DESCRIPTION OF THE TASK:
Begin with the line that contains "Keep writing the" and end with the line that contains "dark doors', 'pier')", transcribing exactly each line in that stretch and no other.
****************************************
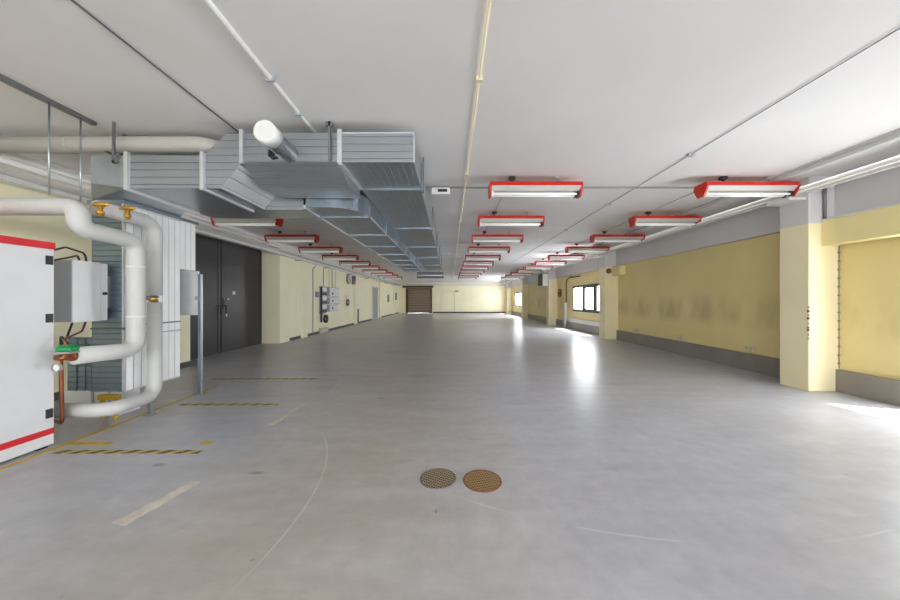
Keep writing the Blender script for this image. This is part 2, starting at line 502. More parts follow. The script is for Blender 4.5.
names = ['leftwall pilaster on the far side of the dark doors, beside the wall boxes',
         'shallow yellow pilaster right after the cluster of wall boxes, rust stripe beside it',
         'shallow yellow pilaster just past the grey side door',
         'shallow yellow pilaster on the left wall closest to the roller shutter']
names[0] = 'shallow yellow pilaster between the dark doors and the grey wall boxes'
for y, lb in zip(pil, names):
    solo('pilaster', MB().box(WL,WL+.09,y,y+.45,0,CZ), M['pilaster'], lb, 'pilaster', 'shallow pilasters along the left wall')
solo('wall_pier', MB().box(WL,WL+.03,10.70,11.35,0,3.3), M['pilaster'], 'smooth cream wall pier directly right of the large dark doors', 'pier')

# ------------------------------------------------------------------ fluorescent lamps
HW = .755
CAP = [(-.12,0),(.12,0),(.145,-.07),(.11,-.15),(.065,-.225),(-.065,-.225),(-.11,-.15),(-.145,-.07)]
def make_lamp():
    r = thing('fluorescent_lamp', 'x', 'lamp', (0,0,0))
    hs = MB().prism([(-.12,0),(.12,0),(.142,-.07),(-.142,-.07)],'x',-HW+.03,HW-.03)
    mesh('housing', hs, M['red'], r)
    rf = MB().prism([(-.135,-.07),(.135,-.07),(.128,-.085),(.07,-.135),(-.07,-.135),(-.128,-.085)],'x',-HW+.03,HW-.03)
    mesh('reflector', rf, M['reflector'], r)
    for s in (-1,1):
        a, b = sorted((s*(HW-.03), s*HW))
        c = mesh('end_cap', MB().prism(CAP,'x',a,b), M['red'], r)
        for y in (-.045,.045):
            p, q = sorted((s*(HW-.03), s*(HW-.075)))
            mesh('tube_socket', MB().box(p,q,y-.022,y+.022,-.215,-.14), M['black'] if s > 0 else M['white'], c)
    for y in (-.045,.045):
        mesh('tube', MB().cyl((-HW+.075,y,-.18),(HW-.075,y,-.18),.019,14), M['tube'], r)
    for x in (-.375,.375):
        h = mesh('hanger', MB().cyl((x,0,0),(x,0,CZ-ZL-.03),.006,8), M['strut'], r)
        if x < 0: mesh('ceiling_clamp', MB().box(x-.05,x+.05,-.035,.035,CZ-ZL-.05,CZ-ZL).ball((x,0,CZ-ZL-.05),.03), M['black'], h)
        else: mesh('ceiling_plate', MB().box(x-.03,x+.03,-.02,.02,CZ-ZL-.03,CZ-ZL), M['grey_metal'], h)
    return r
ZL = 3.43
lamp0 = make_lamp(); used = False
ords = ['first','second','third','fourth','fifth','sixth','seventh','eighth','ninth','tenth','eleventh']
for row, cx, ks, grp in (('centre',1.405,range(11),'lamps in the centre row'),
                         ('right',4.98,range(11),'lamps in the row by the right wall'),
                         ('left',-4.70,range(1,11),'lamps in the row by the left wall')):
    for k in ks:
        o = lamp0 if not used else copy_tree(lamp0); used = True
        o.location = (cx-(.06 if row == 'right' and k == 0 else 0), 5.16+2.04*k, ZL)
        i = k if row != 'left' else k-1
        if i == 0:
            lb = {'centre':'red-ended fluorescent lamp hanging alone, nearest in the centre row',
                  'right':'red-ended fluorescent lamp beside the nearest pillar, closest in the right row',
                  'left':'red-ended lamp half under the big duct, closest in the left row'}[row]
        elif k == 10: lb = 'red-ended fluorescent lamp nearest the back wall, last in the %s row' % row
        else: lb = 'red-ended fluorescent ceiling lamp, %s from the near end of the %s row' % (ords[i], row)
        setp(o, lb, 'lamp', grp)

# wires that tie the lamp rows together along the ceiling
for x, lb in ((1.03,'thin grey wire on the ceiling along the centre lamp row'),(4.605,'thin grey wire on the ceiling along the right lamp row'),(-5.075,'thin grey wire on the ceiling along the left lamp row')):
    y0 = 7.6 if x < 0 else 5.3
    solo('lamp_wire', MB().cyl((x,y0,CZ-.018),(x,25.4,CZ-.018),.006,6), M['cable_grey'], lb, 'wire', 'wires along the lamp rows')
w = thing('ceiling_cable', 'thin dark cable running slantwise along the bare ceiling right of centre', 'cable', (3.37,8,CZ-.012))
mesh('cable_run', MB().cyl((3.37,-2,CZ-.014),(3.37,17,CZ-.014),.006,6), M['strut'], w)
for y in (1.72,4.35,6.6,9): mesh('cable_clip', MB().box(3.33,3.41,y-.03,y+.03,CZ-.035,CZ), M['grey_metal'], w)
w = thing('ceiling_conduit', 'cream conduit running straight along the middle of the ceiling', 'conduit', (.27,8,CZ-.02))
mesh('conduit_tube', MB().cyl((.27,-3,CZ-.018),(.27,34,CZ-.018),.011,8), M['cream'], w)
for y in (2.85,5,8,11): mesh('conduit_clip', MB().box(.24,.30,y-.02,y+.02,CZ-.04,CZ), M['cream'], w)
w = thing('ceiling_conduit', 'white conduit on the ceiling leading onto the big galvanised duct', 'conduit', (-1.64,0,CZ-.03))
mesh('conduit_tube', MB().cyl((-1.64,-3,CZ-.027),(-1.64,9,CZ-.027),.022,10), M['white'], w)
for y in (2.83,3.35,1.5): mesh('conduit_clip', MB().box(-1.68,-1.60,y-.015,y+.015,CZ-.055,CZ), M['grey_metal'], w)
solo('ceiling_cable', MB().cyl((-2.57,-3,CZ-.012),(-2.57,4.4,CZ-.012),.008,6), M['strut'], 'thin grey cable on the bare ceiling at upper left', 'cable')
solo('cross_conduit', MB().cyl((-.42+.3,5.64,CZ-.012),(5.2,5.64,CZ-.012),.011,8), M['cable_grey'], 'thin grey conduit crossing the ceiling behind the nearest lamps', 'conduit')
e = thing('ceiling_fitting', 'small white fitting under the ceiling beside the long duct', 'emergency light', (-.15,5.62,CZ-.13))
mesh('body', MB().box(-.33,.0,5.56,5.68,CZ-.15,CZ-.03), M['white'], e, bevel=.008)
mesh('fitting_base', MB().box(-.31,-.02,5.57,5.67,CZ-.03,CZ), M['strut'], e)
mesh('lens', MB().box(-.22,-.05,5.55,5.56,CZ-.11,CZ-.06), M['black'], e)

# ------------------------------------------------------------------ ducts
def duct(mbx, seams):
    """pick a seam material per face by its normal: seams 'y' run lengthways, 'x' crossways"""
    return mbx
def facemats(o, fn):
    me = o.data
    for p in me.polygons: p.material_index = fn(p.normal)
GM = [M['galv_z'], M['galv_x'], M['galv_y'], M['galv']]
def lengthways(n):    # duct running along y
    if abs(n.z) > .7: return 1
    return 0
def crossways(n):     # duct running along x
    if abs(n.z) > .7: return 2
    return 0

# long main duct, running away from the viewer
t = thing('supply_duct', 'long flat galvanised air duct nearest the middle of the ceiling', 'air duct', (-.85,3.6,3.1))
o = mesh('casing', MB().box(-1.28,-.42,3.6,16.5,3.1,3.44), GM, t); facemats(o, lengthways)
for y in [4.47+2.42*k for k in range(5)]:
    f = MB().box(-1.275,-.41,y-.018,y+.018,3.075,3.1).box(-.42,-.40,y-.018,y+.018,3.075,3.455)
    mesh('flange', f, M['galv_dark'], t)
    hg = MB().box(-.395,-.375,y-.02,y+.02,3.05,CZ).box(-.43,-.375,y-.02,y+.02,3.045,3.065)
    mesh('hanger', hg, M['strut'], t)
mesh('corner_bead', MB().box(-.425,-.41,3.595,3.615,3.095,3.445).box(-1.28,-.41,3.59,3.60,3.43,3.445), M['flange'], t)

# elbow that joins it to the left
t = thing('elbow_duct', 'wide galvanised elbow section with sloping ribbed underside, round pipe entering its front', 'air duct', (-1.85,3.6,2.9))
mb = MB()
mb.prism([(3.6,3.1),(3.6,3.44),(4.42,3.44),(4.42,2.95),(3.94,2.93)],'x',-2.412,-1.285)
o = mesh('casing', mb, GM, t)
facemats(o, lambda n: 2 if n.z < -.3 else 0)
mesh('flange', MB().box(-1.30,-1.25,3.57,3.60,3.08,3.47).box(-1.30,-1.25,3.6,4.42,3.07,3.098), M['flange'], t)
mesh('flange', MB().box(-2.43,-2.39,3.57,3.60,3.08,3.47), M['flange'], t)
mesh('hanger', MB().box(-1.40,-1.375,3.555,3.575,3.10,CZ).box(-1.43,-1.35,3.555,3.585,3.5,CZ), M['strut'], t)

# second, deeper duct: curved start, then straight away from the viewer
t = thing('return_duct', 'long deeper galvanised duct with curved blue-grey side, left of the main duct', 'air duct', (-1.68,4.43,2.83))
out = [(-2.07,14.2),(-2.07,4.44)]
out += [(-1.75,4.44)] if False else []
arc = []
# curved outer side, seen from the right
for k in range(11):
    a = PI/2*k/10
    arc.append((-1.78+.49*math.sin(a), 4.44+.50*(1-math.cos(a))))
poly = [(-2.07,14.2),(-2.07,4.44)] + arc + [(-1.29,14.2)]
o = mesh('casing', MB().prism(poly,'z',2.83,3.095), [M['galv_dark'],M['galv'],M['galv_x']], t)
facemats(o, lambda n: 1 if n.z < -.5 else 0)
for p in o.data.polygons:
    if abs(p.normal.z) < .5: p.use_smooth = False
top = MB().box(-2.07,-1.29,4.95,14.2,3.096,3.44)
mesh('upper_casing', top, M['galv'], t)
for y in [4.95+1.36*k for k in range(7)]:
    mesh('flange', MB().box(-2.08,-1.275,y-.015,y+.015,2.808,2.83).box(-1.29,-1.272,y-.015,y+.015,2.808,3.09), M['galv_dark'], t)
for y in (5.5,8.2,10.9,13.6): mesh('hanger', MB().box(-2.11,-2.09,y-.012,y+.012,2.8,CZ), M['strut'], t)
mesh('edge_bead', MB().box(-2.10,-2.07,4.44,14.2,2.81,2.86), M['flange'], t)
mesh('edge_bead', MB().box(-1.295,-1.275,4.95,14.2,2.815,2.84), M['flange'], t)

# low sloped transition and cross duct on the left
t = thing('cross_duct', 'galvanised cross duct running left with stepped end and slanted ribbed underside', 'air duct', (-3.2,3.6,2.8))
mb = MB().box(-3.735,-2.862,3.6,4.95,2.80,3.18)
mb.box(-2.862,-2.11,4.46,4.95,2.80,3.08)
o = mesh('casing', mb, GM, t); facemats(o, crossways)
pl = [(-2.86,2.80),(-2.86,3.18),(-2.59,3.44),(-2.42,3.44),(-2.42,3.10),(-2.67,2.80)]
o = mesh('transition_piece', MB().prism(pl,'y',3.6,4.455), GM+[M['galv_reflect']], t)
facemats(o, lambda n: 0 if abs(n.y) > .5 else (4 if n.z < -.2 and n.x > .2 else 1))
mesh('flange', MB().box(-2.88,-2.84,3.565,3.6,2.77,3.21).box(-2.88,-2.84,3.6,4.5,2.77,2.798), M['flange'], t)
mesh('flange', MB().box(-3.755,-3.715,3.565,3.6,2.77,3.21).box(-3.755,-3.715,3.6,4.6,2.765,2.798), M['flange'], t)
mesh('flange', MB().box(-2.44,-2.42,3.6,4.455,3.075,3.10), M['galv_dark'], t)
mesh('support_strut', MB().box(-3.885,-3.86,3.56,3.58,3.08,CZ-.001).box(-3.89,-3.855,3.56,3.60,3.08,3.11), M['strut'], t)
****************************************
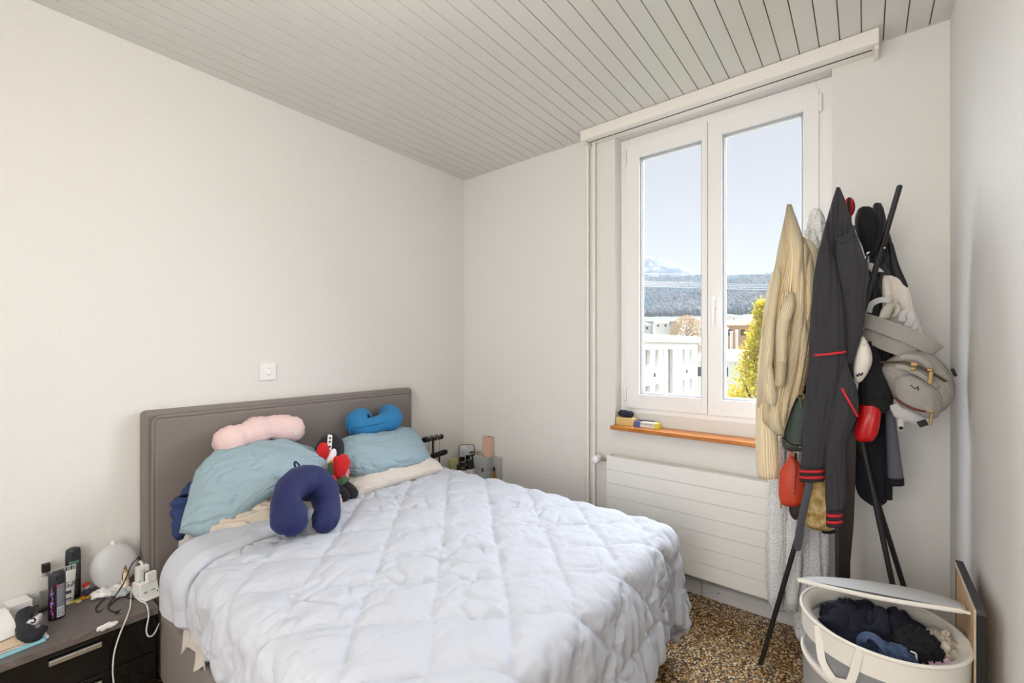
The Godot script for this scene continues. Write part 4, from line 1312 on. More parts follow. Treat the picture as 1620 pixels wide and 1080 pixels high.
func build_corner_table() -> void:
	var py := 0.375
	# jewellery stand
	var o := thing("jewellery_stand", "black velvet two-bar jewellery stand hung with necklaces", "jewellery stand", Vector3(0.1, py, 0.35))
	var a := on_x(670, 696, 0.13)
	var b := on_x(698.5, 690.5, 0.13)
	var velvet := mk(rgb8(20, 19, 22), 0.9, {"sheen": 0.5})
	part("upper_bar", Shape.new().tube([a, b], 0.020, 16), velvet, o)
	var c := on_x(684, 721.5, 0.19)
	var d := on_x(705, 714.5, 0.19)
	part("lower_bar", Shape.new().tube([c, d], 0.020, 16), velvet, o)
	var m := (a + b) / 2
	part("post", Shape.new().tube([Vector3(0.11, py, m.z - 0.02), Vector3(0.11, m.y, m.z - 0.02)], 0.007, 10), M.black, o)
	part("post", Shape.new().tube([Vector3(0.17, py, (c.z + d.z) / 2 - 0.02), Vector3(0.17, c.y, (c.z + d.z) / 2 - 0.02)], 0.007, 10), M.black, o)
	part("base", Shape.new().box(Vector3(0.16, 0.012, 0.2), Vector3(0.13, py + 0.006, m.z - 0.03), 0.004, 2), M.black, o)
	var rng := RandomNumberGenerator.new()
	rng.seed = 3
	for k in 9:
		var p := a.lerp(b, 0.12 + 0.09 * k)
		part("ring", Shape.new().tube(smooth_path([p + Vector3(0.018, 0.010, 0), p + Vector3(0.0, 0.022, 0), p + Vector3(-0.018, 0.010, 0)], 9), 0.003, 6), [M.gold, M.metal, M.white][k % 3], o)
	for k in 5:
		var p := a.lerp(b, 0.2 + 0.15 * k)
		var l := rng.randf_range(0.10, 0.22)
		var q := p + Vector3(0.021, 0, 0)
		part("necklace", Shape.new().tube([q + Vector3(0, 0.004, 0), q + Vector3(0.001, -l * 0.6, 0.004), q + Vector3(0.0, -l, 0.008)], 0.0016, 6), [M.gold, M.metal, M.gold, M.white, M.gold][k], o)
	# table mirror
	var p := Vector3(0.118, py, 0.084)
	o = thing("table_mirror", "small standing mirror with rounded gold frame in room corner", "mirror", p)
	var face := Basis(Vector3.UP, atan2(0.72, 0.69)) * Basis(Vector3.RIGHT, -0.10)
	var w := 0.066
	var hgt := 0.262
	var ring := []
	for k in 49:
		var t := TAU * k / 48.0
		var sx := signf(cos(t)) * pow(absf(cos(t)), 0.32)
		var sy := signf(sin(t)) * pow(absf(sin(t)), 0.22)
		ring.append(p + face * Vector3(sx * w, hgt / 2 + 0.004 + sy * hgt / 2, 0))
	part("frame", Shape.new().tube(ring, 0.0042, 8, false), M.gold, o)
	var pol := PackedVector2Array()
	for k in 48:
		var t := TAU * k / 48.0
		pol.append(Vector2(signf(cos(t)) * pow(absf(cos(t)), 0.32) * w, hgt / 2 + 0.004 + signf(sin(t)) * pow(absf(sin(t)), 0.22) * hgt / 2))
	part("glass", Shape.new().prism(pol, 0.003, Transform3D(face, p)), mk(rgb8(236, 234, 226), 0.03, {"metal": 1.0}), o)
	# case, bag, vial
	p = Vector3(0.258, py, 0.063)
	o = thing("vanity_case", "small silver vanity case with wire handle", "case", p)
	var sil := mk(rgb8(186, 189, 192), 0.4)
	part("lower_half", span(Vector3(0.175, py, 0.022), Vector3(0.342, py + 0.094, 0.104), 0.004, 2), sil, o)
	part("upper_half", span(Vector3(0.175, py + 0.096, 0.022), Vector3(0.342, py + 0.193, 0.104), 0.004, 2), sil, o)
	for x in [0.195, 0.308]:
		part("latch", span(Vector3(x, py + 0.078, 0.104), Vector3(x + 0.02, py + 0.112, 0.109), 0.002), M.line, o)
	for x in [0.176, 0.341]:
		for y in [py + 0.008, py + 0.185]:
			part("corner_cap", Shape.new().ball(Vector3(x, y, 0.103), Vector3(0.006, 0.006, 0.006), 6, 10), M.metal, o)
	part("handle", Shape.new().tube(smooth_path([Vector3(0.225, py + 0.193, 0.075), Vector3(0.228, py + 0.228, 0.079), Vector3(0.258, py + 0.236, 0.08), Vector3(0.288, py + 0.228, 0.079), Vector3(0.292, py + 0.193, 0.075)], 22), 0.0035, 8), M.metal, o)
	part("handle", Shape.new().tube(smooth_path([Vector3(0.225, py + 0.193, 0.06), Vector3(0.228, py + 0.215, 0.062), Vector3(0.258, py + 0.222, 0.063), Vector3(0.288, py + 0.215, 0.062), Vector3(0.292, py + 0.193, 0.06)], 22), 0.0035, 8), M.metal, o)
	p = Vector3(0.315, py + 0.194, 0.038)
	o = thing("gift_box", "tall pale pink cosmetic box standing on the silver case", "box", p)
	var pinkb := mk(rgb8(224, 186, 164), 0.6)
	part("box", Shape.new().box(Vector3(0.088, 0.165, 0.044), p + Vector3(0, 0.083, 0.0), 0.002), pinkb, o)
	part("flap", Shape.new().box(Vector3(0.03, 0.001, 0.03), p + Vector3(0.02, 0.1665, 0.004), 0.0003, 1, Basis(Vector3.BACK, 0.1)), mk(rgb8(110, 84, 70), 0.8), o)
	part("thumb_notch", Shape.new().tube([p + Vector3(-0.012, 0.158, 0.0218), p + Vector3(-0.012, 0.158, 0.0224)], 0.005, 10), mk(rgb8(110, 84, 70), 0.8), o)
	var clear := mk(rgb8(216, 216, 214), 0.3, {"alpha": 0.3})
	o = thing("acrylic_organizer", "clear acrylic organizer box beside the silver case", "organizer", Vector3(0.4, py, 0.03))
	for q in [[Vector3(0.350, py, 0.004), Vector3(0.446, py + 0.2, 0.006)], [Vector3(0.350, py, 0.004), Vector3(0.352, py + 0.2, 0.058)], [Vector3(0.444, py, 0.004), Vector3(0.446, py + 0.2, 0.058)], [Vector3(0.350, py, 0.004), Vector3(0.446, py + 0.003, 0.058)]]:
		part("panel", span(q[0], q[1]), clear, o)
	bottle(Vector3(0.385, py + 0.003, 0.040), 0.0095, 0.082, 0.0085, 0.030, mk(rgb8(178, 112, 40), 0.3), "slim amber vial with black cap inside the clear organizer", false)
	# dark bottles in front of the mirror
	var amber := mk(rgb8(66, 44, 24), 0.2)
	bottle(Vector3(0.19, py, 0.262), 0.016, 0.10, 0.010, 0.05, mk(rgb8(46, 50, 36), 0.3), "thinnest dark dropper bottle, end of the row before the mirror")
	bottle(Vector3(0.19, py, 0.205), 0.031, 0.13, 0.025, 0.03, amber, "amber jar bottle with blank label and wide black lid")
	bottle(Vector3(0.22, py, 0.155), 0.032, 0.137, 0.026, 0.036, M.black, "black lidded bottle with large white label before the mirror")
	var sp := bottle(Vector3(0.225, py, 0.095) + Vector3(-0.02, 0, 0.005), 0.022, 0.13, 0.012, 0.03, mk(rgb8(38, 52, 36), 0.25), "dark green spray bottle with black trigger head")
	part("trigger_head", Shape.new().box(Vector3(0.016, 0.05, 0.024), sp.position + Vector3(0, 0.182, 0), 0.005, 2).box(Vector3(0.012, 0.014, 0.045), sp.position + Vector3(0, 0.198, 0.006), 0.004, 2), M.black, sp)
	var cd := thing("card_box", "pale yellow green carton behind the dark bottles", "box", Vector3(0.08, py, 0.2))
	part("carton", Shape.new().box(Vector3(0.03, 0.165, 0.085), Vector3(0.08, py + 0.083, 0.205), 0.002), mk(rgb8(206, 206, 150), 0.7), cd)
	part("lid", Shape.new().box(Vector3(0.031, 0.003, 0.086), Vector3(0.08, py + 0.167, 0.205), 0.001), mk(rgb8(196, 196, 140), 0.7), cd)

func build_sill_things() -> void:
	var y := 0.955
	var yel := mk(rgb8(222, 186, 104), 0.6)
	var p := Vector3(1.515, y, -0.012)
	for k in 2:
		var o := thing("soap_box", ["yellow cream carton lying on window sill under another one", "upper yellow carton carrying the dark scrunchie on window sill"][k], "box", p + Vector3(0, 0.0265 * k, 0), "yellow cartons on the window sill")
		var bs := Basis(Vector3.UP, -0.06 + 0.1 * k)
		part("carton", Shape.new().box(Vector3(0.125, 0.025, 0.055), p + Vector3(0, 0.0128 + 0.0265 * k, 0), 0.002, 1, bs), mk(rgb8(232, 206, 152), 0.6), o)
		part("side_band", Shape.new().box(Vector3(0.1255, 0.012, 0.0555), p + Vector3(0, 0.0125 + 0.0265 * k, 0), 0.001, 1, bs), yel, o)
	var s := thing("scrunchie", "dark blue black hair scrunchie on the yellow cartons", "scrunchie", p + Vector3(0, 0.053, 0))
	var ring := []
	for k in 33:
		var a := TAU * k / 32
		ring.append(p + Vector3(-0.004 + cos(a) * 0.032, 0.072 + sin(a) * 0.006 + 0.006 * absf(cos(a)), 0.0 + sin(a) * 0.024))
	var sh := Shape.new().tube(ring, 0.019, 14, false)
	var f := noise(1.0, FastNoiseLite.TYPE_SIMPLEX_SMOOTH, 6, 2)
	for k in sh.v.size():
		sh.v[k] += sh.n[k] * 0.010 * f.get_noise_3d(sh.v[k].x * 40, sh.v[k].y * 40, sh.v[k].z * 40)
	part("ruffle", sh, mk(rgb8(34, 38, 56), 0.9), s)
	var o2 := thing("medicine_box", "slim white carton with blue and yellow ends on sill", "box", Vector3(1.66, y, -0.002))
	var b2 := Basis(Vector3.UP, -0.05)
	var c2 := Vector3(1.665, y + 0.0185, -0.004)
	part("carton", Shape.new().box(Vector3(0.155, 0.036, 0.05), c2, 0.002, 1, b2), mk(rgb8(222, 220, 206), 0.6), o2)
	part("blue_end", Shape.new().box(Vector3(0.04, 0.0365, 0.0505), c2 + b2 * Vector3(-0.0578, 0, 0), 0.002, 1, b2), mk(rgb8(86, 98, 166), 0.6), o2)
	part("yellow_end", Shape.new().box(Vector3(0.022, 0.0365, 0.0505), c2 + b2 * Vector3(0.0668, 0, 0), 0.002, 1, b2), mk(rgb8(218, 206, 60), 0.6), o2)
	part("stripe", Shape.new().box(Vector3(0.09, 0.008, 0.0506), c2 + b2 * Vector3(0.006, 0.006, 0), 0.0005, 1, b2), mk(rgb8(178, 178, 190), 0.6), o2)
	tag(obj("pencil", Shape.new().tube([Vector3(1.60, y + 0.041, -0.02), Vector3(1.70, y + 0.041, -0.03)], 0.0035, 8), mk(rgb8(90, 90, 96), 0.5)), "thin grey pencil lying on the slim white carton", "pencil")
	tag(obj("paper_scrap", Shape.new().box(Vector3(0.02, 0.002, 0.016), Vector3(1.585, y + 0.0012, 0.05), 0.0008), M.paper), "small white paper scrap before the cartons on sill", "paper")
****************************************
THE REPLY:
Keep writing the Blender script for this image. This is part 2, starting at line 502. More parts follow. The script is for Blender 4.5.
names = ['leftwall pilaster on the far side of the dark doors, beside the wall boxes',
         'shallow yellow pilaster right after the cluster of wall boxes, rust stripe beside it',
         'shallow yellow pilaster just past the grey side door',
         'shallow yellow pilaster on the left wall closest to the roller shutter']
names[0] = 'shallow yellow pilaster between the dark doors and the grey wall boxes'
for y, lb in zip(pil, names):
    solo('pilaster', MB().box(WL,WL+.09,y,y+.45,0,CZ), M['pilaster'], lb, 'pilaster', 'shallow pilasters along the left wall')
solo('wall_pier', MB().box(WL,WL+.03,10.70,11.35,0,3.3), M['pilaster'], 'smooth cream wall pier directly right of the large dark doors', 'pier')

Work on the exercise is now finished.